The last straw was he just asked me back again in May I told him I was suspicious and he said we would take it slow. I found out afer a few weeks he was sleeping with someone else almost the entire time and had had her at his house and introduced her to his children. I told him never to call me or email me again. Classic narcissist. I am trying to heal from this. Please listen to your gut when something doesn't seem right for you. It is easier to get out sooner than later. What is that Maya Angelou saying " people will show you who they are .. you just have to believe them. "
0 Replies
 
hawkeye10
 
  3  
Reply Tue 7 Sep, 2010 12:07 am
@baddog1,
Quote:
Their behavior is more than a lack of self-esteem.
those who cheat often have the ability to cheat often because they find people who want them. Being desired and successful in the pursuit of affairs tends to raise self esteem. Perhaps those who are serial cheaters started out with low self esteem, but it is highly doubtful that they do after they prove themselves to be successful.

Quote:
As strong as their need is to conquer outside their marriage; they turn into weeping idiots if/when their spouse even suggests divorce
Says who? what is the link between people who have proven to be highly valuable on the relationship/sex market and becoming weeping idiots at the prospect of an ending marriage? Once would think that those with the most options would be the least concerned if a marriage ended.
spendius
 
  2  
Reply Tue 7 Sep, 2010 05:35 am
@hawkeye10,
Maybe that is true for those who think sex is the highest priority. What about cooking and orderly domesticity? And, indeed, sheer habit.

I have met a number of serial adulterers who were distraught when their wives got out of all patience with them and left.
engineer
 
  2  
Reply Tue 7 Sep, 2010 06:09 am
@spendius,
Yes, the goal is to have your cake and eat it too, so when you realize what you thought was free has a cost, it can be an unpleasant surprise. I too know adulterers who were unpleasantly surprised to find themselves single and to find out that their playmates were suddenly expecting a commitment.
0 Replies
 
sometimes
 
  1  
Reply Mon 29 Nov, 2010 10:40 pm
i was involved with this kind of man. on and off for almost 5 years. I have realized later that he was on multiple dating sites and was chatting and meeting multiple people, when i was asking what was all that about he was saying : "we are just friends". so here you you go: all these years he was sleeping with me and having endless affairs with other people.

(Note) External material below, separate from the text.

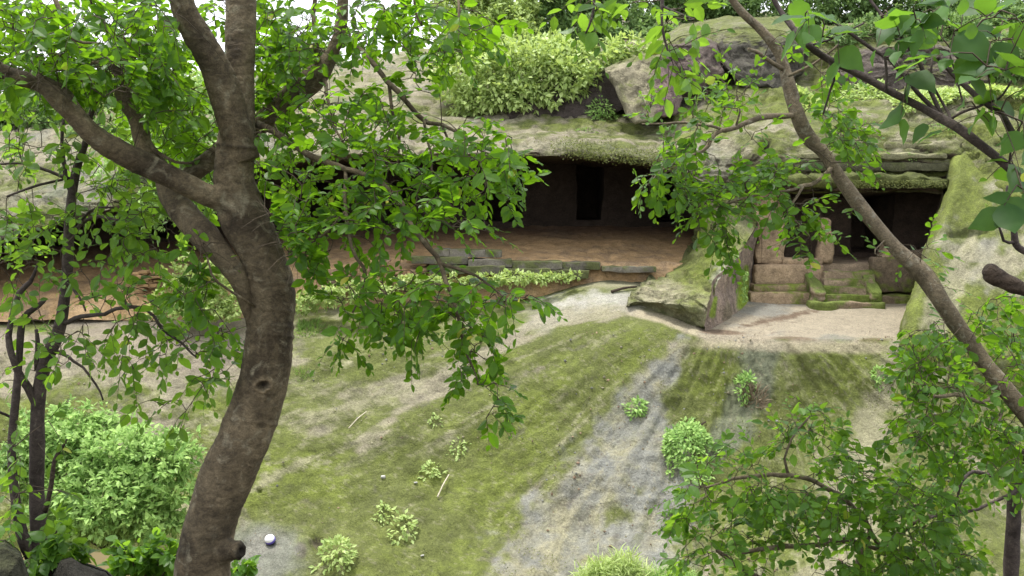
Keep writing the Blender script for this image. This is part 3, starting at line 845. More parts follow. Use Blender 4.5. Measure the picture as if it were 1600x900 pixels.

Well I guess I was naive believing that if I could stay longer he may love me and stop all that dirty stuff on the side. He did not. I was terribly traumatized, I lost weight, I could not function, I was d depressed and I was in terrible pain. It was the most terrible relationship I have ever been and it was only my fault that I could not get out earlier. I feel truly sorry for ll those ladies looking to meet some one special online. He probably is conning multiple women now, all at once, he is very charming, attractive, strong alpha-type male, the type women get attracted to right away it is only they don't know how much disaster this man is. Needless to say he was divorced twice, 5 kids by 2 diff. women, endless and multiple affairs etc. He cannot be alone, constantly searching, constantly wondering. Pathetic.
0 Replies
 
PUNKEY
 
  1  
Reply Thu 2 Dec, 2010 09:37 am
" . . . he is very charming, attractive, strong alpha-type male, the type women get attracted to right away . . . "

Ah, that's what it is. Add "powerful" and "protective" to the list, and you're done.

Jackie had her Onassis.
0 Replies
 
Geriann
 
  1  
Reply Sun 19 Dec, 2010 11:19 am
@brokenopen,
I completely empathise with you. I have been involved with a serial cheater, who is very narcissistic..I have only just gotten to realise this, and see through the wool he pulled over my eyes..He told me he was single, and that he shared a flat with a little 'flatmate' whom he has known for 20 years, and who helped him when his marriage (one of 2) ended. It later came to light, that he was her partner (most would not be so naive to be fooled by this!). he started supplying me with clothes and scent, which I later discovered were her rejects. He even gave me a bagful of knickers, which were tatty and worn, thinking I would be so grateful! These were also hers.... The guy was arrogant as hell, and his seductive charm had me completely captured, until I made myself wake up.
I wondered why he could never spend New Year with me, or even one Christmas evening, or one birthday. This is what in the end made me determine to get rid of him. I could not stand being the spare part, tossed aside for the faithful partner anymore. It was the utter humiliation, not to receive one text or one greeting, and knowing he was spending the most important days of the year with her. Ladies, and gentlemen, please, please, do not settle for such a demeaning relationship. Have self respect and get out there and find someone who will not cheat and lie on you.


Bettany
0 Replies
 
lil kitty
 
  2  
Reply Tue 4 Jan, 2011 09:28 am
I am a serial cheater. I do it not for lack of emotional connection in my current relationship or because I suffer from low self esteem. I do however relate to the conquest aspects of it all. Being a female I have found that it helps the scales to tip in my favor but still appriciate the challenge of a good pursuit. Being able to manipulate a situation to bring someone to the point of willingness to leave with you and have sex with knowing very little of who you are is an indescribable feeling. Now, I'm not naieve to think that there aren't very real risks involved with all of this. I have been doing this for almost 20 years now. but some of those risks are what drive someone like me to continue. Being able to press through the walls society has put up and push boundaries not always thought socially acceptable. Its a feeling that I have never been able to find any where else, not even jumping out of planes!